GOAL OF THE EXERCISE:
Your task is to repeat the entries exactly. Leave the pictures out.
◆ ◆ ◆
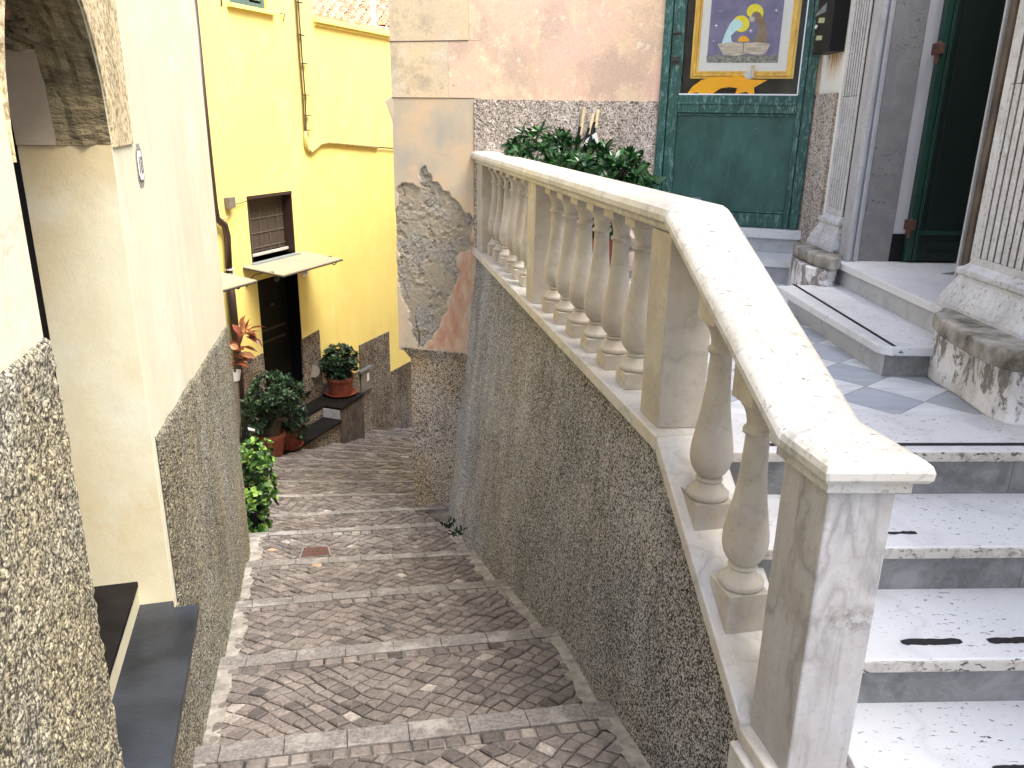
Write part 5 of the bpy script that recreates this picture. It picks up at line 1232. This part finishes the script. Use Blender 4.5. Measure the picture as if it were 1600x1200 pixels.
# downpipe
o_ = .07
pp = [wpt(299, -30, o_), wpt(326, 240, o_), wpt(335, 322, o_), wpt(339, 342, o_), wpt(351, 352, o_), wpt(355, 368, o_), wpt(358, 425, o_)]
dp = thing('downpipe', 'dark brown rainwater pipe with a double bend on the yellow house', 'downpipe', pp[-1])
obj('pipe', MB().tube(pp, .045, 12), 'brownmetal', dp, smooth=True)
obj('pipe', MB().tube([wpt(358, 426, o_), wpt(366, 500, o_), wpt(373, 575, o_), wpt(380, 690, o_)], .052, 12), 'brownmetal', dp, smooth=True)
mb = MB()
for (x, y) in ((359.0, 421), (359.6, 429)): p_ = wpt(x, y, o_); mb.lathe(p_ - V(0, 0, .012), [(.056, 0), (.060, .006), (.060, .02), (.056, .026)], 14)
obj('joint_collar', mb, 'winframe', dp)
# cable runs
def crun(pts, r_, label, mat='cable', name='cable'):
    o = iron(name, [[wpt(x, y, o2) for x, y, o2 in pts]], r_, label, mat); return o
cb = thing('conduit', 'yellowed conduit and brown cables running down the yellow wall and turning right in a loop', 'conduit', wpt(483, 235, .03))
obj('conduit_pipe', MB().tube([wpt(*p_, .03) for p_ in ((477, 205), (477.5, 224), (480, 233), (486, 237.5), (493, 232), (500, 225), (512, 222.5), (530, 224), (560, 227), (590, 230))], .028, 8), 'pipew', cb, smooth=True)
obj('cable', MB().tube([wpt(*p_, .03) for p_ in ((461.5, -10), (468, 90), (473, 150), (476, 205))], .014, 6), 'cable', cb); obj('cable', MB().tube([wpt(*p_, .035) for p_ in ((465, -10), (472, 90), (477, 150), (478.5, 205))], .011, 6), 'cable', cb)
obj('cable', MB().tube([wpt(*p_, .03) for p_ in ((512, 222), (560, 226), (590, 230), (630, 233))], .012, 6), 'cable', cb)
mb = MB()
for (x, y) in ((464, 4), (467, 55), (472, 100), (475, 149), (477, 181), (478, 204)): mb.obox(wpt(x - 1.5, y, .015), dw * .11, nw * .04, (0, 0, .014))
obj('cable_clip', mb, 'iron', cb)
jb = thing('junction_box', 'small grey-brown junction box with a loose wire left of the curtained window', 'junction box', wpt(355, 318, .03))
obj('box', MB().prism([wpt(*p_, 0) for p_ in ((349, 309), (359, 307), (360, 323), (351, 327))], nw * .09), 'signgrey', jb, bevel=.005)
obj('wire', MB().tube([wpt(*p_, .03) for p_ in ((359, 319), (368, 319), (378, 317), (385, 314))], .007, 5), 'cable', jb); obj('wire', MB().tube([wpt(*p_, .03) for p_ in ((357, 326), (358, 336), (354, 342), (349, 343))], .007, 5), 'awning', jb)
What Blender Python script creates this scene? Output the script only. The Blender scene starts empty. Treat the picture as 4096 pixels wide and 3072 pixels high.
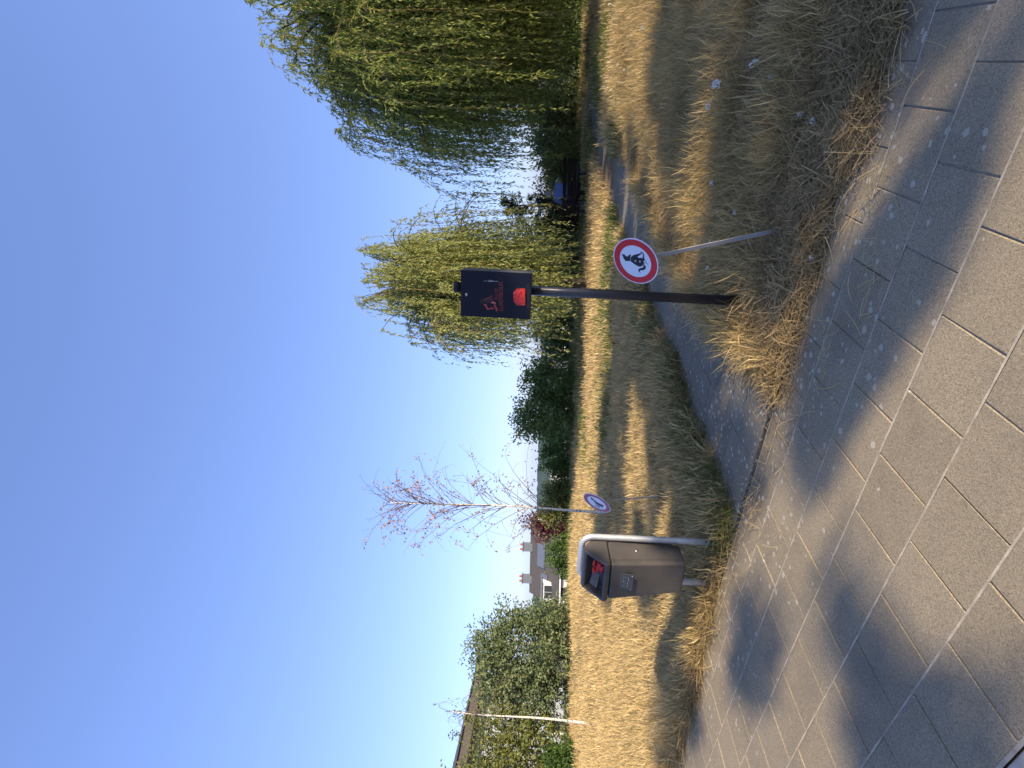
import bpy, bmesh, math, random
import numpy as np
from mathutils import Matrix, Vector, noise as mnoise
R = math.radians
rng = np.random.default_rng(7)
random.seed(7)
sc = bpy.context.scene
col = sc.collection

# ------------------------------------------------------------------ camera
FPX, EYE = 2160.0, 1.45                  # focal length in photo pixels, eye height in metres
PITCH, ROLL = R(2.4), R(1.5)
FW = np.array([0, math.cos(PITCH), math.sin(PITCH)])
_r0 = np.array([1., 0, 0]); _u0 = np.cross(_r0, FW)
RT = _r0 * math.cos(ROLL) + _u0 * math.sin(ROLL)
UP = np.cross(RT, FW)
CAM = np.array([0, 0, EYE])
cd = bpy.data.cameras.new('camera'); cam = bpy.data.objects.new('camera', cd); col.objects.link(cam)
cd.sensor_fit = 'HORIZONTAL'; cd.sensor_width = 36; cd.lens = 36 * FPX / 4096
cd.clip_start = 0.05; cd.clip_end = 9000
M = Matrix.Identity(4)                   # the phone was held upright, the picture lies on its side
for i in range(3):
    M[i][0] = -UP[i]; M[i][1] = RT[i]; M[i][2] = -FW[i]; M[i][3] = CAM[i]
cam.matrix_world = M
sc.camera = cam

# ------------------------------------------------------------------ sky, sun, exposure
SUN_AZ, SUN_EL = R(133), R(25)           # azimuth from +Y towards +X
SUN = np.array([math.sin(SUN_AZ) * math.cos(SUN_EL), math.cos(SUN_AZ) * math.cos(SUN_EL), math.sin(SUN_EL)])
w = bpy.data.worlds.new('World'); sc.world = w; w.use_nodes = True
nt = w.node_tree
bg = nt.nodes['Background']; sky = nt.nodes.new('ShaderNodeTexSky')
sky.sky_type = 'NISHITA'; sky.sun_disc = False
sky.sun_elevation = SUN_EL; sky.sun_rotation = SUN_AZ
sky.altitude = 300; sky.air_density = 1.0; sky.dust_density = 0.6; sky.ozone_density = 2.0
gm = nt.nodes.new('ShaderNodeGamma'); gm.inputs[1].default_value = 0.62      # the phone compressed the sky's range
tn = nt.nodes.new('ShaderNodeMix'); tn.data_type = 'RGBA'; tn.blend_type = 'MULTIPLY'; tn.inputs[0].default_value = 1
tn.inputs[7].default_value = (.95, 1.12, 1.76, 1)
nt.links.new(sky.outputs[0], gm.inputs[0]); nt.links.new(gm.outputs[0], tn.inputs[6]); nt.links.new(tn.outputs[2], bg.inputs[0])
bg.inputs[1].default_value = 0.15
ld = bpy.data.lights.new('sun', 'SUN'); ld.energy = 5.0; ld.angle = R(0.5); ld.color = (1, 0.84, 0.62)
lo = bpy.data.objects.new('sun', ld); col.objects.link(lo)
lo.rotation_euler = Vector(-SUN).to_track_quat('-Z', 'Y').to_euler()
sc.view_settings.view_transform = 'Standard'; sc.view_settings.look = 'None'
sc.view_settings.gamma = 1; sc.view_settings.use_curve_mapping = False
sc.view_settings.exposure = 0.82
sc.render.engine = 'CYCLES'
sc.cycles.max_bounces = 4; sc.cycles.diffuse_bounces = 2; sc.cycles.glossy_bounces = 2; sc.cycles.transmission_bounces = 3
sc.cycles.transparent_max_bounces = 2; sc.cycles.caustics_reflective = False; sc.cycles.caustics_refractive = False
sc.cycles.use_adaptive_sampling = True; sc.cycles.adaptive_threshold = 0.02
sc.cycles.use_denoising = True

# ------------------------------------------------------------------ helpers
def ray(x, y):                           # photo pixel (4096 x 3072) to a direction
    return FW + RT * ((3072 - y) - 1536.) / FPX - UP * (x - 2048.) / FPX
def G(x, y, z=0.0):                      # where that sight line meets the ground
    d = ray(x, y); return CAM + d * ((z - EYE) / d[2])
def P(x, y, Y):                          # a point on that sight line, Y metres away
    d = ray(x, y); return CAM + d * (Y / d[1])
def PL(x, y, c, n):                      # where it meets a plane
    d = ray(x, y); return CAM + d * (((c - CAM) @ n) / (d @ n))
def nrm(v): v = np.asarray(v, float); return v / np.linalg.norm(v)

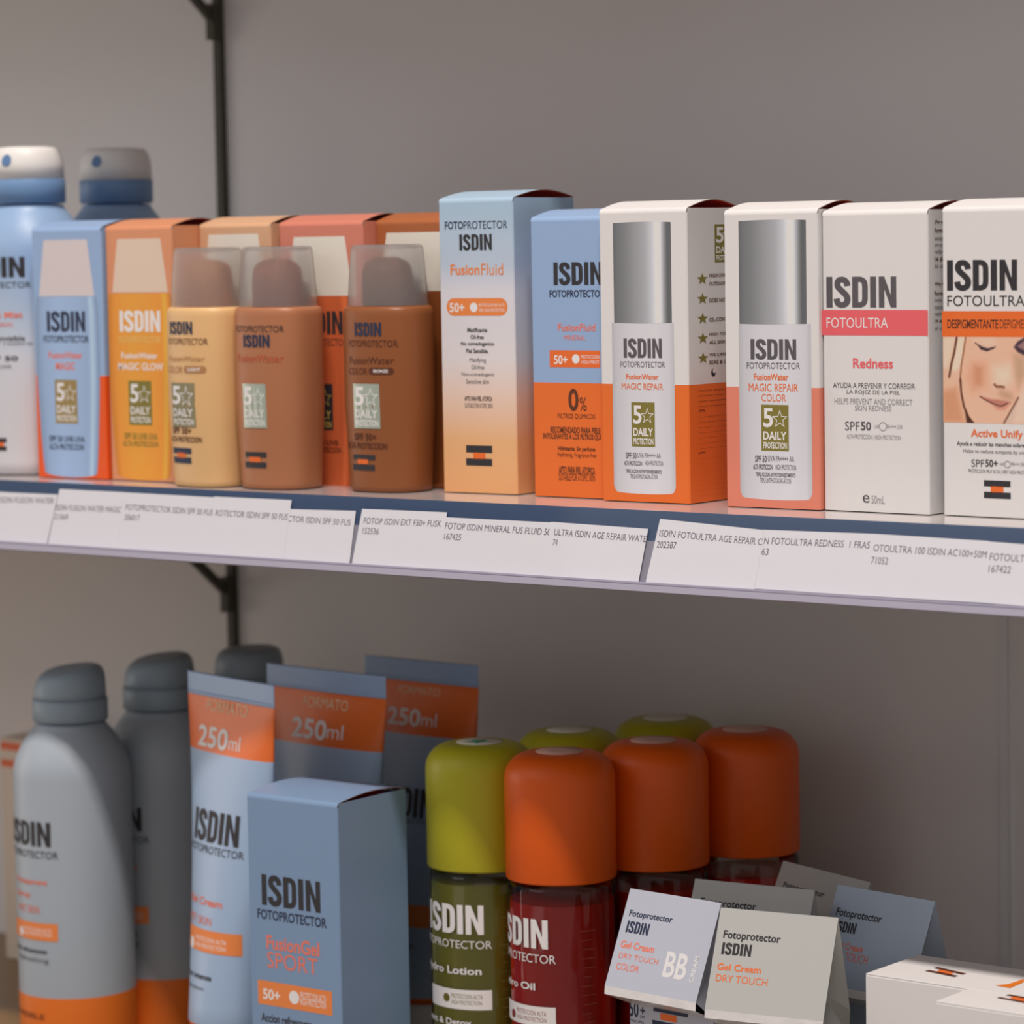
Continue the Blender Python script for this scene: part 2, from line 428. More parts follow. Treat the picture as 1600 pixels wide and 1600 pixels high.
◆ ◆ ◆
FINISHED ANSWER:
Write part 5 of the bpy script that recreates this picture. It picks up at line 1232. This part finishes the script. Use Blender 4.5. Measure the picture as if it were 1600x1200 pixels.
# downpipe
o_ = .07
pp = [wpt(299, -30, o_), wpt(326, 240, o_), wpt(335, 322, o_), wpt(339, 342, o_), wpt(351, 352, o_), wpt(355, 368, o_), wpt(358, 425, o_)]
dp = thing('downpipe', 'dark brown rainwater pipe with a double bend on the yellow house', 'downpipe', pp[-1])
obj('pipe', MB().tube(pp, .045, 12), 'brownmetal', dp, smooth=True)
obj('pipe', MB().tube([wpt(358, 426, o_), wpt(366, 500, o_), wpt(373, 575, o_), wpt(380, 690, o_)], .052, 12), 'brownmetal', dp, smooth=True)
mb = MB()
for (x, y) in ((359.0, 421), (359.6, 429)): p_ = wpt(x, y, o_); mb.lathe(p_ - V(0, 0, .012), [(.056, 0), (.060, .006), (.060, .02), (.056, .026)], 14)
obj('joint_collar', mb, 'winframe', dp)
# cable runs
def crun(pts, r_, label, mat='cable', name='cable'):
    o = iron(name, [[wpt(x, y, o2) for x, y, o2 in pts]], r_, label, mat); return o
cb = thing('conduit', 'yellowed conduit and brown cables running down the yellow wall and turning right in a loop', 'conduit', wpt(483, 235, .03))
obj('conduit_pipe', MB().tube([wpt(*p_, .03) for p_ in ((477, 205), (477.5, 224), (480, 233), (486, 237.5), (493, 232), (500, 225), (512, 222.5), (530, 224), (560, 227), (590, 230))], .028, 8), 'pipew', cb, smooth=True)
obj('cable', MB().tube([wpt(*p_, .03) for p_ in ((461.5, -10), (468, 90), (473, 150), (476, 205))], .014, 6), 'cable', cb); obj('cable', MB().tube([wpt(*p_, .035) for p_ in ((465, -10), (472, 90), (477, 150), (478.5, 205))], .011, 6), 'cable', cb)
obj('cable', MB().tube([wpt(*p_, .03) for p_ in ((512, 222), (560, 226), (590, 230), (630, 233))], .012, 6), 'cable', cb)
mb = MB()
for (x, y) in ((464, 4), (467, 55), (472, 100), (475, 149), (477, 181), (478, 204)): mb.obox(wpt(x - 1.5, y, .015), dw * .11, nw * .04, (0, 0, .014))
obj('cable_clip', mb, 'iron', cb)
jb = thing('junction_box', 'small grey-brown junction box with a loose wire left of the curtained window', 'junction box', wpt(355, 318, .03))
obj('box', MB().prism([wpt(*p_, 0) for p_ in ((349, 309), (359, 307), (360, 323), (351, 327))], nw * .09), 'signgrey', jb, bevel=.005)
obj('wire', MB().tube([wpt(*p_, .03) for p_ in ((359, 319), (368, 319), (378, 317), (385, 314))], .007, 5), 'cable', jb); obj('wire', MB().tube([wpt(*p_, .03) for p_ in ((357, 326), (358, 336), (354, 342), (349, 343))], .007, 5), 'awning', jb)
What Blender Python script creates this scene? Output the script only. The Blender scene starts empty. Treat the picture as 4096 pixels wide and 3072 pixels high.
import bpy, bmesh, math, random
import numpy as np
from mathutils import Matrix, Vector, noise as mnoise
R = math.radians
rng = np.random.default_rng(7)
random.seed(7)
sc = bpy.context.scene
col = sc.collection

# ------------------------------------------------------------------ camera
FPX, EYE = 2160.0, 1.45                  # focal length in photo pixels, eye height in metres
PITCH, ROLL = R(2.4), R(1.5)
FW = np.array([0, math.cos(PITCH), math.sin(PITCH)])
_r0 = np.array([1., 0, 0]); _u0 = np.cross(_r0, FW)
RT = _r0 * math.cos(ROLL) + _u0 * math.sin(ROLL)
UP = np.cross(RT, FW)
CAM = np.array([0, 0, EYE])
cd = bpy.data.cameras.new('camera'); cam = bpy.data.objects.new('camera', cd); col.objects.link(cam)
cd.sensor_fit = 'HORIZONTAL'; cd.sensor_width = 36; cd.lens = 36 * FPX / 4096
cd.clip_start = 0.05; cd.clip_end = 9000
M = Matrix.Identity(4)                   # the phone was held upright, the picture lies on its side
for i in range(3):
    M[i][0] = -UP[i]; M[i][1] = RT[i]; M[i][2] = -FW[i]; M[i][3] = CAM[i]
cam.matrix_world = M
sc.camera = cam

# ------------------------------------------------------------------ sky, sun, exposure
SUN_AZ, SUN_EL = R(133), R(25)           # azimuth from +Y towards +X
SUN = np.array([math.sin(SUN_AZ) * math.cos(SUN_EL), math.cos(SUN_AZ) * math.cos(SUN_EL), math.sin(SUN_EL)])
w = bpy.data.worlds.new('World'); sc.world = w; w.use_nodes = True
nt = w.node_tree
bg = nt.nodes['Background']; sky = nt.nodes.new('ShaderNodeTexSky')
sky.sky_type = 'NISHITA'; sky.sun_disc = False
sky.sun_elevation = SUN_EL; sky.sun_rotation = SUN_AZ
sky.altitude = 300; sky.air_density = 1.0; sky.dust_density = 0.6; sky.ozone_density = 2.0
gm = nt.nodes.new('ShaderNodeGamma'); gm.inputs[1].default_value = 0.62      # the phone compressed the sky's range
tn = nt.nodes.new('ShaderNodeMix'); tn.data_type = 'RGBA'; tn.blend_type = 'MULTIPLY'; tn.inputs[0].default_value = 1
tn.inputs[7].default_value = (.95, 1.12, 1.76, 1)
nt.links.new(sky.outputs[0], gm.inputs[0]); nt.links.new(gm.outputs[0], tn.inputs[6]); nt.links.new(tn.outputs[2], bg.inputs[0])
bg.inputs[1].default_value = 0.15
ld = bpy.data.lights.new('sun', 'SUN'); ld.energy = 5.0; ld.angle = R(0.5); ld.color = (1, 0.84, 0.62)
lo = bpy.data.objects.new('sun', ld); col.objects.link(lo)
lo.rotation_euler = Vector(-SUN).to_track_quat('-Z', 'Y').to_euler()
sc.view_settings.view_transform = 'Standard'; sc.view_settings.look = 'None'
sc.view_settings.gamma = 1; sc.view_settings.use_curve_mapping = False
sc.view_settings.exposure = 0.82
sc.render.engine = 'CYCLES'
sc.cycles.max_bounces = 4; sc.cycles.diffuse_bounces = 2; sc.cycles.glossy_bounces = 2; sc.cycles.transmission_bounces = 3
sc.cycles.transparent_max_bounces = 2; sc.cycles.caustics_reflective = False; sc.cycles.caustics_refractive = False
sc.cycles.use_adaptive_sampling = True; sc.cycles.adaptive_threshold = 0.02
sc.cycles.use_denoising = True

# ------------------------------------------------------------------ helpers
def ray(x, y):                           # photo pixel (4096 x 3072) to a direction
    return FW + RT * ((3072 - y) - 1536.) / FPX - UP * (x - 2048.) / FPX
def G(x, y, z=0.0):                      # where that sight line meets the ground
    d = ray(x, y); return CAM + d * ((z - EYE) / d[2])
def P(x, y, Y):                          # a point on that sight line, Y metres away
    d = ray(x, y); return CAM + d * (Y / d[1])
def PL(x, y, c, n):                      # where it meets a plane
    d = ray(x, y); return CAM + d * (((c - CAM) @ n) / (d @ n))
def nrm(v): v = np.asarray(v, float); return v / np.linalg.norm(v)

Continue the Blender Python script for this scene: part 2, from line 428. More parts follow. Treat the picture as 1600 pixels wide and 1600 pixels high.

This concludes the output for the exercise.